Un système discriminatoire

Richesse de la différence, c’est ce que le Secours populaire fait vivre au quotidien. Des valeurs qui ont conduit le Secours populaire de jeunes étrangers aux JO, grâce aux liens établis avec des associations dans le monde entier, note Corinne Makowski, membre du secrétariat national du Secours populaire. Des liens très concrets, par ensemble avec le soutien apportée à Ngere K pour aider les familles au chômage à la suite des journées de violence en Nouvelle-Calédonie, les familles dont l’un des leur est aujourd’hui emprisonné en France.

Des valeurs de solidarité que le Secours populaire fait vivre sous toutes leurs formes : les bénévoles isérois organisent le 20 août une journée au parc Walabi pour les « oubliés des vacances », la rentrée scolaire s’organise avec une aide au fourniture scolaire et au paiement des licences sportives… sans oublier l’aide alimentaire, à acquisition de vêtements, le père Noël vert…
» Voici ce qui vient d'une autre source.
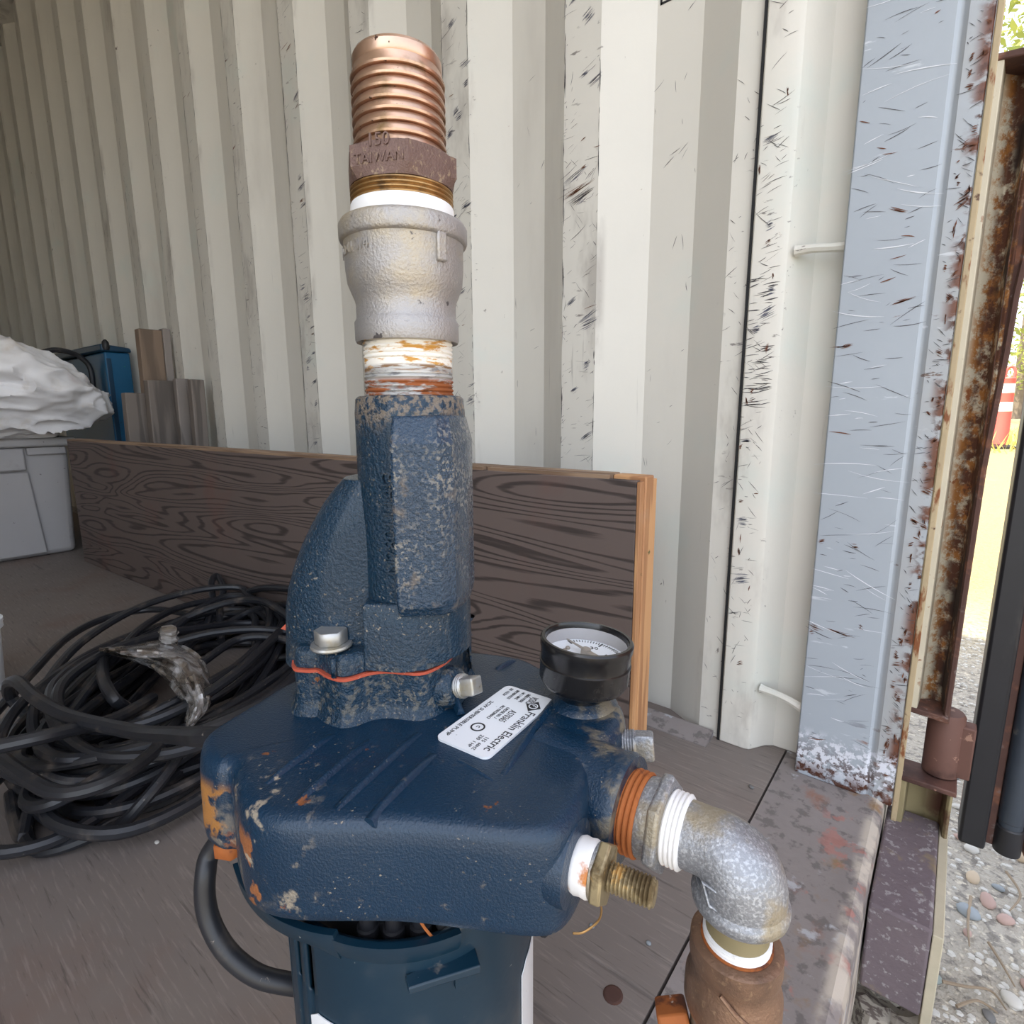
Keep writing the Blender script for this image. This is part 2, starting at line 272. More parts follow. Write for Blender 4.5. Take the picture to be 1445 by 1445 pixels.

2025, le 80e anniversaire du Secours populaire français

Et une perspective pour tous les bénévoles, le 80e anniversaire de la création du Secours populaire : ce sera l’année prochaine, en 2025, avec le rassemblement à Paris de 80 000 jeunes venus du monde entier.

Les cinq jeunes Kanaks et leur accompagnatrice rejoindront le 19 août leur pays à l’autre bout du monde. Avec des souvenirs plein les yeux, ces longues journées estivales – eux qui viennent d’une latitude où la variation saisonnière de la durée du jour est plus réduite –, ces montagnes, ces paysages de vignes et de prairie, ces fromages… et puis, et peut-être surtout, ces soirées partagées avec de jeunes Français et ces chants kanaks entonnés d’une même voix.